**Work instructions:**
Give the listing again in full, exactly as written.

• • • • •

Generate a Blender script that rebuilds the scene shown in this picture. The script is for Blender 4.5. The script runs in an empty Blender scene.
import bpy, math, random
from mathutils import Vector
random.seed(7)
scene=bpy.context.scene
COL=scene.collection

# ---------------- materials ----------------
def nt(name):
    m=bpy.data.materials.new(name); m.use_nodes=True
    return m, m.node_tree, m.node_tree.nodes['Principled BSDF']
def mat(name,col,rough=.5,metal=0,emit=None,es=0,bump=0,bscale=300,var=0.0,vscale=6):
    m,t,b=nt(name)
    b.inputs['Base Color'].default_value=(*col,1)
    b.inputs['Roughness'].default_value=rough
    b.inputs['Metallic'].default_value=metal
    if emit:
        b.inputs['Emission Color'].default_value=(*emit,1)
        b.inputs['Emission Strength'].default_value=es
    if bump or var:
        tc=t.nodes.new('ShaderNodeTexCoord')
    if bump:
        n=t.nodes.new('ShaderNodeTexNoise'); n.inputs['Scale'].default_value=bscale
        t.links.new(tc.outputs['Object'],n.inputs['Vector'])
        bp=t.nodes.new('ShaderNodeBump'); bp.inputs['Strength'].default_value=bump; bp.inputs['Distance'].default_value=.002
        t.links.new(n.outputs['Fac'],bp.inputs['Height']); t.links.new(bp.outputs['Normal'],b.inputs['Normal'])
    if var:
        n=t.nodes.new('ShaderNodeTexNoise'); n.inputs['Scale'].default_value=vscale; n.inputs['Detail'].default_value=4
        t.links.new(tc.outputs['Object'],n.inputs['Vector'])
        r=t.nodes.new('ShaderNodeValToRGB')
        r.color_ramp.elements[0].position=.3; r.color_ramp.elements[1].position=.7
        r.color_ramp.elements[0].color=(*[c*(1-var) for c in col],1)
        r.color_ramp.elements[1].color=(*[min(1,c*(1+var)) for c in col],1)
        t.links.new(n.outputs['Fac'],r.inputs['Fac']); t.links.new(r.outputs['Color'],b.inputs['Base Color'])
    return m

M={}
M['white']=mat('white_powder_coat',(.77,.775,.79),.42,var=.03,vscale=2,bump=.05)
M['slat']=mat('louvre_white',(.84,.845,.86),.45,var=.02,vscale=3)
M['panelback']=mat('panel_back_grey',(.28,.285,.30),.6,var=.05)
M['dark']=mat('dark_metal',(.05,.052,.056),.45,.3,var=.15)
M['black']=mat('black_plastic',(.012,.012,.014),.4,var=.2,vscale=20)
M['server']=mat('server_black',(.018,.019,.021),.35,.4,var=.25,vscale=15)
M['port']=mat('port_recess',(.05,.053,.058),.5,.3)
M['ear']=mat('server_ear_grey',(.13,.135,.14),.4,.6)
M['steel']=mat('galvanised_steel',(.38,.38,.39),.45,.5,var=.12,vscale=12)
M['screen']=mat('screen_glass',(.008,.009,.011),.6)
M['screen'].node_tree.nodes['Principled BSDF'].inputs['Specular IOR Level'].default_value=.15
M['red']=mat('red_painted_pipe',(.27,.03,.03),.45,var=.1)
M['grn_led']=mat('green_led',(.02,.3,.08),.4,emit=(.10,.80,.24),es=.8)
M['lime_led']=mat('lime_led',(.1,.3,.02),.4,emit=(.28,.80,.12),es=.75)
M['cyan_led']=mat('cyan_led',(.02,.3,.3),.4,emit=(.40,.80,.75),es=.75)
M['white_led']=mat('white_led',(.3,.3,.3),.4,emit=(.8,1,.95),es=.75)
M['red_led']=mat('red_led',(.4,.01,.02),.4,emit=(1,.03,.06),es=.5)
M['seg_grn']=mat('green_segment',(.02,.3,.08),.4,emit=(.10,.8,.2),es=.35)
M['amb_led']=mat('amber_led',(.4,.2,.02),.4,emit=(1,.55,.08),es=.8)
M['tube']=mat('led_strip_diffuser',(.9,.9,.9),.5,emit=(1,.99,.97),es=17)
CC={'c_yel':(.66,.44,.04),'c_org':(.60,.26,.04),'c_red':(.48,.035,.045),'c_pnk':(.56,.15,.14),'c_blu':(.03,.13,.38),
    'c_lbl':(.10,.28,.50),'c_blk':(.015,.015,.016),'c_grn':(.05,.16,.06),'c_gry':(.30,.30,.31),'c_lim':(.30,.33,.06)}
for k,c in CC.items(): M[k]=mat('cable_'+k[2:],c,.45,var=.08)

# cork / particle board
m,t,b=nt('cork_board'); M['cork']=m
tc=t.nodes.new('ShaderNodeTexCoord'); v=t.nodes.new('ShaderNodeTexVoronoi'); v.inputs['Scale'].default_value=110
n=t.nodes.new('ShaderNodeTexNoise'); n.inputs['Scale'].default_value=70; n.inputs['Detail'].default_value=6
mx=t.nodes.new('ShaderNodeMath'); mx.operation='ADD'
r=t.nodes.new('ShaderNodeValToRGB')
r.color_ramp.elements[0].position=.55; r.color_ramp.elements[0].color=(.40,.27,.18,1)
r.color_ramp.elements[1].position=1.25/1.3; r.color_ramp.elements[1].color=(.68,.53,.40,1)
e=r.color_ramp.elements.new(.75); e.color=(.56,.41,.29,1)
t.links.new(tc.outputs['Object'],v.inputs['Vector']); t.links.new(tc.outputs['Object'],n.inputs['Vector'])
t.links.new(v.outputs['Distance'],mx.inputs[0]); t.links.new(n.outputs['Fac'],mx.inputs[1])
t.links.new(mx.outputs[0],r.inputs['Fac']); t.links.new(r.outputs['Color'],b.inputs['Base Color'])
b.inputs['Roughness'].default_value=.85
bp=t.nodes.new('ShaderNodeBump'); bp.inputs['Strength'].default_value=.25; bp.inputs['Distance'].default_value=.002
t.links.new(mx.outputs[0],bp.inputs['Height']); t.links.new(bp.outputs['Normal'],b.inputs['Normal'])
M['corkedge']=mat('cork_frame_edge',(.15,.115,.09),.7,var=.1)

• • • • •

**Correct output:**
Generate a Blender script that rebuilds the scene shown in this picture. The script is for Blender 4.5. The script runs in an empty Blender scene.
import bpy, math, random
from mathutils import Vector
random.seed(7)
scene=bpy.context.scene
COL=scene.collection

# ---------------- materials ----------------
def nt(name):
    m=bpy.data.materials.new(name); m.use_nodes=True
    return m, m.node_tree, m.node_tree.nodes['Principled BSDF']
def mat(name,col,rough=.5,metal=0,emit=None,es=0,bump=0,bscale=300,var=0.0,vscale=6):
    m,t,b=nt(name)
    b.inputs['Base Color'].default_value=(*col,1)
    b.inputs['Roughness'].default_value=rough
    b.inputs['Metallic'].default_value=metal
    if emit:
        b.inputs['Emission Color'].default_value=(*emit,1)
        b.inputs['Emission Strength'].default_value=es
    if bump or var:
        tc=t.nodes.new('ShaderNodeTexCoord')
    if bump:
        n=t.nodes.new('ShaderNodeTexNoise'); n.inputs['Scale'].default_value=bscale
        t.links.new(tc.outputs['Object'],n.inputs['Vector'])
        bp=t.nodes.new('ShaderNodeBump'); bp.inputs['Strength'].default_value=bump; bp.inputs['Distance'].default_value=.002
        t.links.new(n.outputs['Fac'],bp.inputs['Height']); t.links.new(bp.outputs['Normal'],b.inputs['Normal'])
    if var:
        n=t.nodes.new('ShaderNodeTexNoise'); n.inputs['Scale'].default_value=vscale; n.inputs['Detail'].default_value=4
        t.links.new(tc.outputs['Object'],n.inputs['Vector'])
        r=t.nodes.new('ShaderNodeValToRGB')
        r.color_ramp.elements[0].position=.3; r.color_ramp.elements[1].position=.7
        r.color_ramp.elements[0].color=(*[c*(1-var) for c in col],1)
        r.color_ramp.elements[1].color=(*[min(1,c*(1+var)) for c in col],1)
        t.links.new(n.outputs['Fac'],r.inputs['Fac']); t.links.new(r.outputs['Color'],b.inputs['Base Color'])
    return m

M={}
M['white']=mat('white_powder_coat',(.77,.775,.79),.42,var=.03,vscale=2,bump=.05)
M['slat']=mat('louvre_white',(.84,.845,.86),.45,var=.02,vscale=3)
M['panelback']=mat('panel_back_grey',(.28,.285,.30),.6,var=.05)
M['dark']=mat('dark_metal',(.05,.052,.056),.45,.3,var=.15)
M['black']=mat('black_plastic',(.012,.012,.014),.4,var=.2,vscale=20)
M['server']=mat('server_black',(.018,.019,.021),.35,.4,var=.25,vscale=15)
M['port']=mat('port_recess',(.05,.053,.058),.5,.3)
M['ear']=mat('server_ear_grey',(.13,.135,.14),.4,.6)
M['steel']=mat('galvanised_steel',(.38,.38,.39),.45,.5,var=.12,vscale=12)
M['screen']=mat('screen_glass',(.008,.009,.011),.6)
M['screen'].node_tree.nodes['Principled BSDF'].inputs['Specular IOR Level'].default_value=.15
M['red']=mat('red_painted_pipe',(.27,.03,.03),.45,var=.1)
M['grn_led']=mat('green_led',(.02,.3,.08),.4,emit=(.10,.80,.24),es=.8)
M['lime_led']=mat('lime_led',(.1,.3,.02),.4,emit=(.28,.80,.12),es=.75)
M['cyan_led']=mat('cyan_led',(.02,.3,.3),.4,emit=(.40,.80,.75),es=.75)
M['white_led']=mat('white_led',(.3,.3,.3),.4,emit=(.8,1,.95),es=.75)
M['red_led']=mat('red_led',(.4,.01,.02),.4,emit=(1,.03,.06),es=.5)
M['seg_grn']=mat('green_segment',(.02,.3,.08),.4,emit=(.10,.8,.2),es=.35)
M['amb_led']=mat('amber_led',(.4,.2,.02),.4,emit=(1,.55,.08),es=.8)
M['tube']=mat('led_strip_diffuser',(.9,.9,.9),.5,emit=(1,.99,.97),es=17)
CC={'c_yel':(.66,.44,.04),'c_org':(.60,.26,.04),'c_red':(.48,.035,.045),'c_pnk':(.56,.15,.14),'c_blu':(.03,.13,.38),
    'c_lbl':(.10,.28,.50),'c_blk':(.015,.015,.016),'c_grn':(.05,.16,.06),'c_gry':(.30,.30,.31),'c_lim':(.30,.33,.06)}
for k,c in CC.items(): M[k]=mat('cable_'+k[2:],c,.45,var=.08)

# cork / particle board
m,t,b=nt('cork_board'); M['cork']=m
tc=t.nodes.new('ShaderNodeTexCoord'); v=t.nodes.new('ShaderNodeTexVoronoi'); v.inputs['Scale'].default_value=110
n=t.nodes.new('ShaderNodeTexNoise'); n.inputs['Scale'].default_value=70; n.inputs['Detail'].default_value=6
mx=t.nodes.new('ShaderNodeMath'); mx.operation='ADD'
r=t.nodes.new('ShaderNodeValToRGB')
r.color_ramp.elements[0].position=.55; r.color_ramp.elements[0].color=(.40,.27,.18,1)
r.color_ramp.elements[1].position=1.25/1.3; r.color_ramp.elements[1].color=(.68,.53,.40,1)
e=r.color_ramp.elements.new(.75); e.color=(.56,.41,.29,1)
t.links.new(tc.outputs['Object'],v.inputs['Vector']); t.links.new(tc.outputs['Object'],n.inputs['Vector'])
t.links.new(v.outputs['Distance'],mx.inputs[0]); t.links.new(n.outputs['Fac'],mx.inputs[1])
t.links.new(mx.outputs[0],r.inputs['Fac']); t.links.new(r.outputs['Color'],b.inputs['Base Color'])
b.inputs['Roughness'].default_value=.85
bp=t.nodes.new('ShaderNodeBump'); bp.inputs['Strength'].default_value=.25; bp.inputs['Distance'].default_value=.002
t.links.new(mx.outputs[0],bp.inputs['Height']); t.links.new(bp.outputs['Normal'],b.inputs['Normal'])
M['corkedge']=mat('cork_frame_edge',(.15,.115,.09),.7,var=.1)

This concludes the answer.